Sunday, May 03, 2009

Bok choi soup


She's back! (Doing laundry, weeding, going through a pile of snail mail and a bunch of electronic mail, washing and re-filling the hummingbird feeder. ETC!) Here is something to keep my garden converts busy.

Tabor's Bak choi soup

Heat about 2 teaspoons curry powder, two or three star anise and 1/4 cup chopped onion in a little oil in a dutch oven or medium to large saucepan. Do not over-heat or burn spices.

Add to this:

One quart chicken broth
, a bunch of chopped fresh basil, a dash of chili pepper (or lots depending on taste), some freshly ground nutmeg, salt to taste, a huge bunch of chopped bok choi, and any other vegetable that you like (edamame, edible podded peas or frozen peas come to mind). When the bak choi is tender add one half can of coconut milk (stir to blend fats and milk - you can add the whole can if you are not into good health).

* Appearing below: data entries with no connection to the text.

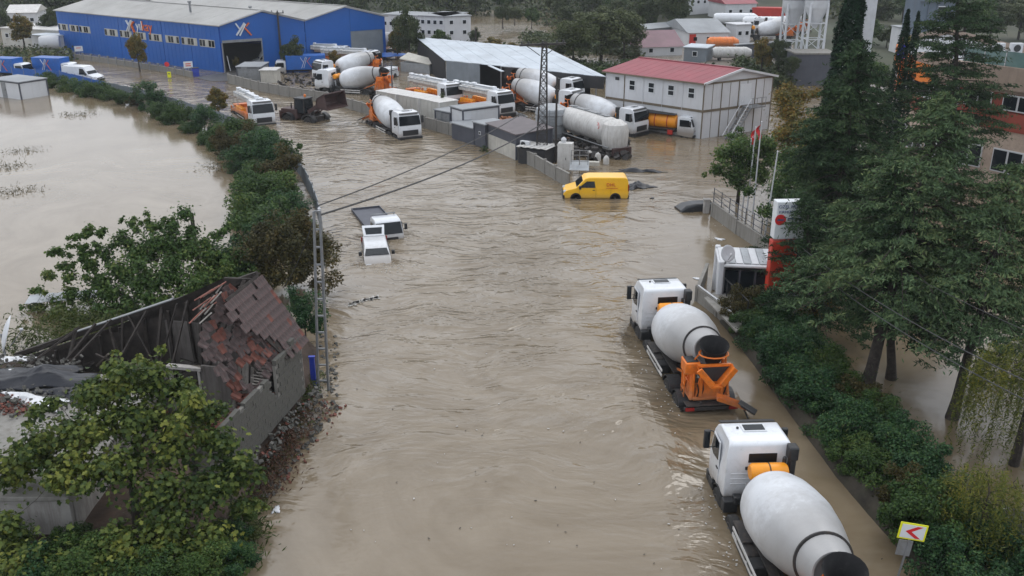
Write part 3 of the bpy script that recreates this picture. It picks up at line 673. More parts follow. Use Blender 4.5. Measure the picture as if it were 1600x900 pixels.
# ---------------------------------------------------------------- wheel loader with raised bucket
p0 = G(474, 190); t = thing('wheel_loader', 'dark red brown front loader with its wide bucket raised, beside the stranded pump truck', 'loader', (p0.x, p0.y+1.4, -.9), ang((.86, -.5)))
m = MB(); m.box((0, -1.6, 1.5), (1.9, 2.4, 1.0), top=(.9, .92)); m.box((0, -2.7, 1.3), (2.0, .4, .9)); m.build('engine_hood', 'bucket', t, bevel=.08)
m = MB(); m.box((0, 1.1, 1.1), (1.2, 2.0, .7)); m.box((0, .1, 1.0), (.7, 1.0, .6)); m.box((0, 1.4, 1.6), (.9, .5, .7)); m.build('front_frame', 'chassis', t, bevel=.05)
m = MB(); m.box((0, -.2, 2.35), (1.45, 1.4, 1.5), top=(.9, .85)); o = m.build('cab', 'glass', t, bevel=.04)
m = MB(); m.box((0, -.2, 3.15), (1.5, 1.45, .14)); m.build('cab_roof', 'black', o, bevel=.04)
for sx in (-1, 1):
    for sy in (-1, 1): m = MB(); m.bar((sx*.72, -.2+sy*.7, 1.6), (sx*.66, -.2+sy*.6, 3.1), .09); m.build('cab_pillar', 'chassis', o)
m = MB()
for s in (-1, 1): m.bar((s*.55, .9, 1.8), (s*.55, 2.1, 2.5), .16, .4); m.bar((s*.55, 2.1, 2.5), (s*.55, 3.3, 2.85), .14, .34); m.tube([(s*.3, .9, 1.2), (s*.35, 2.3, 2.2)], .08, 8)
m.build('lift_arm', 'bucket', t, bevel=.02)
m = MB(); sec = [(3.1, 2.55), (3.0, 3.0), (3.15, 3.6), (4.2, 4.15), (4.25, 4.05), (3.3, 3.48), (3.15, 3.0), (3.25, 2.72), (4.55, 2.55), (4.55, 2.45)]
m.prism([(-1.65, y, z) for y, z in sec], (3.3, 0, 0))
for s in (-1.65, 1.58): m.prism([(s, 3.1, 2.55), (s, 3.0, 3.0), (s, 3.15, 3.6), (s, 4.2, 4.15), (s, 4.45, 2.55)], (.07, 0, 0))
bk = m.build('bucket', 'bucket', t, smooth=False)
import bmesh
bm = bmesh.new(); bm.from_mesh(bk.data); bmesh.ops.recalc_face_normals(bm, faces=bm.faces); bm.to_mesh(bk.data); bm.free()
for s in (-1, 1):
    wheel(t, s*1.05, 1.5, .75, .55, .75); wheel(t, s*1.05, -1.5, .75, .55, .75)
    mudguard(t, s*1.08, 1.5, 1.5, .88, .55, .75, 20, 160); mudguard(t, s*1.08, -1.5, -1.5, .88, .55, .75, 20, 160)
    m = MB(); m.box((s*.75, -2.92, 1.5), (.3, .05, .16)); m.build('tail_light', 'redlamp', t)
m = MB(); m.lathe([(.13, 0), (.13, .2), (.05, .28)], (-.3, -.2, 3.22), (0, 0, 1), 10); m.build('beacon', 'orange', o)
m = MB(); m.tube([(.5, -1.5, 1.9), (.5, -1.5, 2.6)], .07, 8); m.build('exhaust_stack', 'chassis', t)

# ---------------------------------------------------------------- yellow delivery van
def hwf(z, w_, belt, top, ins): return w_-(0 if z < belt else ins*(z-belt)/(top-belt))
def make_van(name, label, cat, loc, rz, paint, L=4.95, hw=.95, zt=1.92, windows=1, lettering=None, tilt=0, hood=.95, rear_glass=False):
    t = thing(name, label, cat, loc, rz); t.rotation_euler = (tilt, 0, rz)
    f = L/2; r = -L/2; ins = .14; belt = 1.12
    side = [(r, .42), (r-.02, .95), (r+.03, 1.55), (r+.12, zt-.08), (r+.3, zt), (f-2.0, zt), (f-1.65, zt-.07), (f-hood, belt+.02), (f-.25, .93), (f-.03, .78), (f, .42), (f-.1, .28), (r+.1, .28)]
    o = loft_body([(y, z, hwf(z, hw, belt, zt, ins)-(.1 if y > f-.2 else 0)) for y, z in side], 'body', paint, t, .07, 3)
    X_ = lambda z: hwf(z, hw, belt, zt, ins)+.006
    ws_n = Vector((0, .65, .75))
    panel([(-hw+.2, f-1.68, zt-.1), (hw-.2, f-1.68, zt-.1), (hw-.1, f-hood-.07, belt+.07), (-hw+.1, f-hood-.07, belt+.07)], ws_n, 'windshield', 'glass', o, .07)
    for s in (-1, 1):
        def SP(y, z, e=0): return (s*(X_(z)+e), y, z)
        panel([SP(f-1.78, zt-.28), SP(f-2.35, zt-.28), SP(f-2.42, belt+.04), SP(f-1.14, belt+.04)], (s, 0, .15), 'side_window', 'glass', o, .03)
        if windows > 1:
            panel([SP(f-2.5, zt-.28), SP(r+1.3, zt-.28), SP(r+1.3, belt+.04), SP(f-2.53, belt+.04)], (s, 0, .15), 'side_window', 'glass', o, .03)
            panel([SP(r+1.2, zt-.28), SP(r+.35, zt-.28), SP(r+.3, belt+.04), SP(r+1.2, belt+.04)], (s, 0, .15), 'side_window', 'glass', o, .03)
        # door gap lines stand as fine dark strips
        ln = MB()
        for y in (f-1.2, f-2.47, f-3.6): ln.bar((s*(hw+.002), y, .38), (s*(hw+.002), y, belt), .012, .012)
        ln.bar((s*(hw+.002), f-1.2, .38), (s*(hw+.002), f-3.6, .38), .012); ln.build('door_seam', 'black', o)
        rl = MB(); rl.bar((s*(hw+.004), f-2.4, belt-.08), (s*(hw+.004), r+.3, belt-.08), .02, .03); rl.build('body_crease', paint, o)
        hd = MB(); hd.box((s*(hw+.02), f-2.3, .98), (.03, .18, .04)); hd.build('door_handle', 'black', o)
        mirror(t, s, s*(hw+.06), f-1.25, belt+.1, .26, .2, False)
        h = MB(); h.box((s*(hw-.27), f-.13, .8), (.36, .22, .2), Matrix.Rotation(-.35, 3, 'X')); h.build('headlight', 'lamp', t, bevel=.05)
        l = MB(); l.box((s*(hw-.06), r+.02, 1.15), (.12, .08, .5)); l.build('tail_light', 'redlamp', t)
        for y in (f-.95, r+1.0):
            wheel(t, s*(hw-.1), y, .34, .22)
            a = MB(); a.lathe([(.36, -.01), (.42, .0), (.42, .03), (.36, .03)], (s*(hw-.02), y, .34), (s, 0, 0), 20); a.lathe([(.0, 0.), (.37, .0)], (s*(hw+.004), y, .36), (s, 0, 0), 20, cap=False); a.build('wheel_arch', 'black', o)
    b = MB(); b.box((0, f-.04, .42), (2*hw-.12, .16, .3)); b.build('front_bumper', 'black', t, bevel=.05)
    b = MB(); b.box((0, r+.02, .45), (2*hw-.06, .16, .28)); b.build('rear_bumper', 'black', t, bevel=.05)
    g = MB(); g.box((0, f-.0, .68), (1.0, .04, .12)); g.build('grille', 'black', t)
    if rear_glass:
        for s in (-1, 1): panel([(s*.06, r-.012, 1.2), (s*.7, r-.012, 1.2), (s*.64, r+.03, 1.62), (s*.06, r+.03, 1.62)], (0, -1, .05), 'rear_window', 'glass', o, .05)
    return t
p0 = G(931, 311); van = make_van('delivery_van', 'yellow delivery van with red lettering, flooded to its wheel tops beside the concrete wall', 'van', (p0.x, p0.y+1.0, -.3), PI/2, 'yellow')
text('DHL', 'lettering', 'textred', van, .52, (.945, -1.12, 1.4), (PI/2, 0, PI/2))
text('DHL', 'lettering', 'textred', van, .36, (-.945, -1.12, 1.38), (PI/2, 0, -PI/2))
ub = MB(); ub.box((-.93, -1.2, 1.12), (.012, .9, .03)); ub.build('red_underline', 'textred', van)
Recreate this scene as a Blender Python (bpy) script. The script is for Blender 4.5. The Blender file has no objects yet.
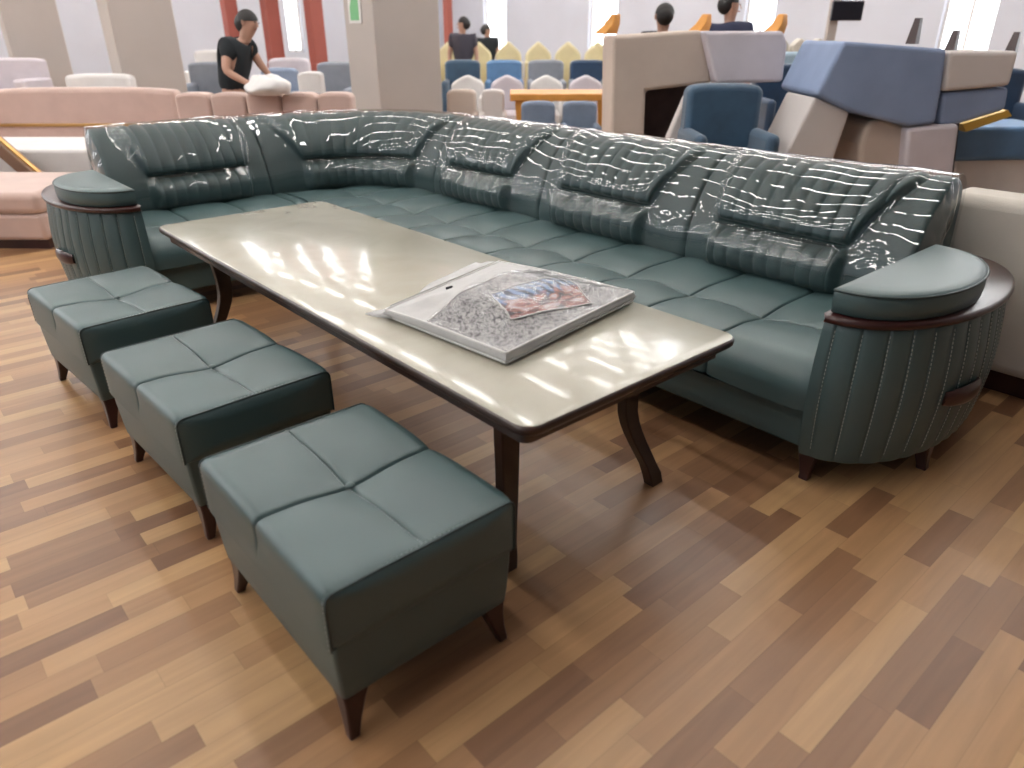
import bpy, bmesh, math, random
from mathutils import Vector, Matrix, noise
random.seed(7)
S = bpy.context.scene
COL = S.collection
PI = math.pi

# ------------------------------------------------------------------ camera
H = 1.5
F = 718.14
CAMM = ((0.66026573, -0.32887884, 0.6751947), (0.75103006, 0.29120908, -0.59258005), (-0.00173579, 0.89835181, 0.43927327))
cd = bpy.data.cameras.new('camera'); cam = bpy.data.objects.new('camera', cd); COL.objects.link(cam)
cd.sensor_width = 36.0; cd.lens = F / 1024 * 36.0; cd.clip_end = 200
cd.dof.use_dof = True; cd.dof.focus_distance = 3.0; cd.dof.aperture_fstop = 1.9
m4 = Matrix([list(r) for r in CAMM]).to_4x4(); m4.translation = (0, 0, H)
cam.matrix_world = m4
S.camera = cam
# ------------------------------------------------------------------ light
w = bpy.data.worlds.new('world'); S.world = w; w.use_nodes = True
w.node_tree.nodes['Background'].inputs[0].default_value = (0.80, 0.87, 1.0, 1)
w.node_tree.nodes['Background'].inputs[1].default_value = 0.42
S.view_settings.view_transform = 'Standard'
S.view_settings.look = 'None'
S.view_settings.gamma = 1.0
S.view_settings.use_curve_mapping = False
S.view_settings.exposure = -0.02
CEIL = 9.0
LAMPZ = 5.5
TUBE = 62.0
WIN = 4.0

FW = Vector((-0.75159, 0.65963, 0)); RT = Vector((0.65963, 0.75159, 0))
HEAD = math.atan2(RT.y, RT.x)         # local +x = picture right, local +y = away from camera


def at(px, py, D):
    """world point seen at a photo pixel, D metres ahead of the camera along the floor"""
    a, b, c = px - 512, 384 - py, -F
    r = Vector((sum(CAMM[0][i] * v for i, v in enumerate((a, b, c))), sum(CAMM[1][i] * v for i, v in enumerate((a, b, c))), sum(CAMM[2][i] * v for i, v in enumerate((a, b, c)))))
    t = D / (r.x * FW.x + r.y * FW.y)
    return r * t + Vector((0, 0, H))


def sm(a, b, x):
    t = max(0.0, min(1.0, (x - a) / (b - a))); return t * t * (3 - 2 * t)

# ------------------------------------------------------------------ materials
def mat(name, col, rough=0.5, metal=0.0, coat=0.0, emis=None, var=0.0, vscale=6.0, bump=0.0, bscale=80.0, spec=0.5, sheen=0.0):
    m = bpy.data.materials.new(name); m.use_nodes = True
    nt = m.node_tree; b = nt.nodes['Principled BSDF']
    b.inputs['Base Color'].default_value = (*col, 1); b.inputs['Roughness'].default_value = rough
    b.inputs['Metallic'].default_value = metal; b.inputs['Coat Weight'].default_value = coat
    b.inputs['Coat Roughness'].default_value = 0.08
    b.inputs['Specular IOR Level'].default_value = spec
    b.inputs['Sheen Weight'].default_value = sheen
    tc = nt.nodes.new('ShaderNodeTexCoord')
    if var > 0:
        n = nt.nodes.new('ShaderNodeTexNoise'); n.inputs['Scale'].default_value = vscale; n.inputs['Detail'].default_value = 4
        r = nt.nodes.new('ShaderNodeValToRGB')
        r.color_ramp.elements[0].position = 0.3; r.color_ramp.elements[1].position = 0.7
        r.color_ramp.elements[0].color = (*[c * (1 - var) for c in col], 1)
        r.color_ramp.elements[1].color = (*[min(1, c * (1 + var)) for c in col], 1)
        nt.links.new(tc.outputs['Object'], n.inputs['Vector']); nt.links.new(n.outputs['Fac'], r.inputs['Fac'])
        nt.links.new(r.outputs['Color'], b.inputs['Base Color'])
    if bump > 0:
        n2 = nt.nodes.new('ShaderNodeTexNoise'); n2.inputs['Scale'].default_value = bscale; n2.inputs['Detail'].default_value = 3
        bp = nt.nodes.new('ShaderNodeBump'); bp.inputs['Strength'].default_value = bump; bp.inputs['Distance'].default_value = 0.002
        nt.links.new(tc.outputs['Object'], n2.inputs['Vector']); nt.links.new(n2.outputs['Fac'], bp.inputs['Height'])
        nt.links.new(bp.outputs['Normal'], b.inputs['Normal'])
    if emis:
        b.inputs['Emission Color'].default_value = (*emis[0], 1); b.inputs['Emission Strength'].default_value = emis[1]
    return m


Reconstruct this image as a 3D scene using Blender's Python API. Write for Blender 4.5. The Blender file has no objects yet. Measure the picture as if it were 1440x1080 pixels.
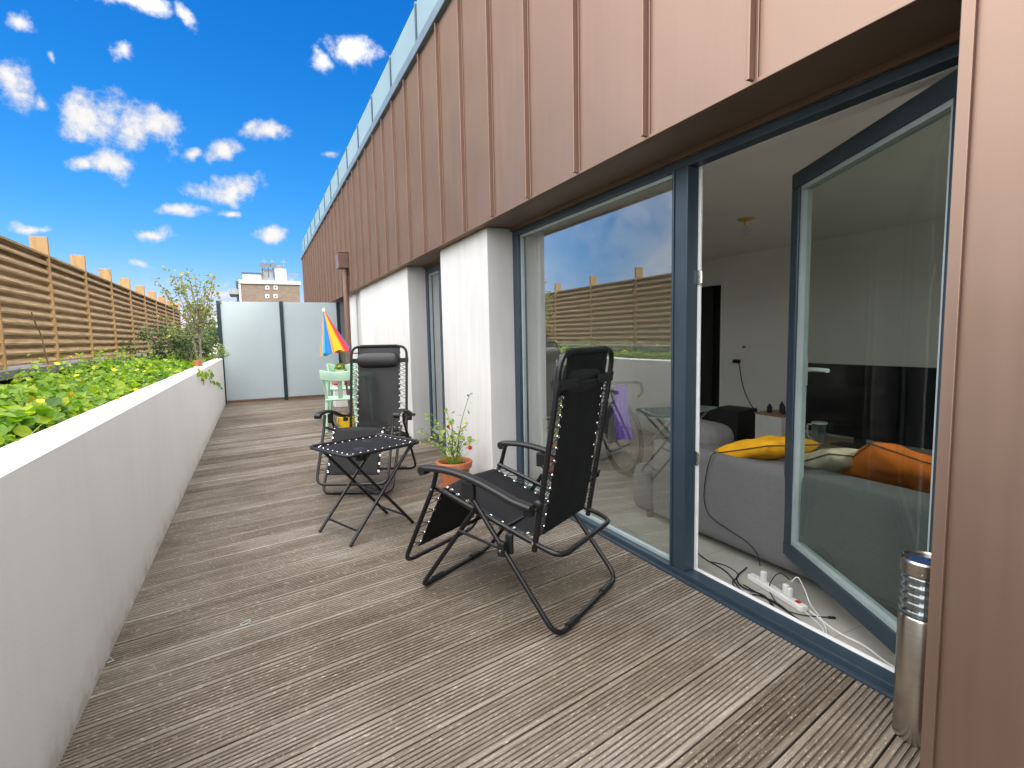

Heat gently until steaming. (This is also good if you add fresh oysters or small parts of cooked chicken, but is not necessary.) Add water or white wine to taste. Wine can curdle the milk so do not add too much. You can try to find the star anise and remove since it is not edible.

Serve with fresh basil, fresh bean sprouts, and/or fresh cilantro for toppings and perhaps some nice warm garlic bread.

Eat slowly as I do not know when I will have time to get back here!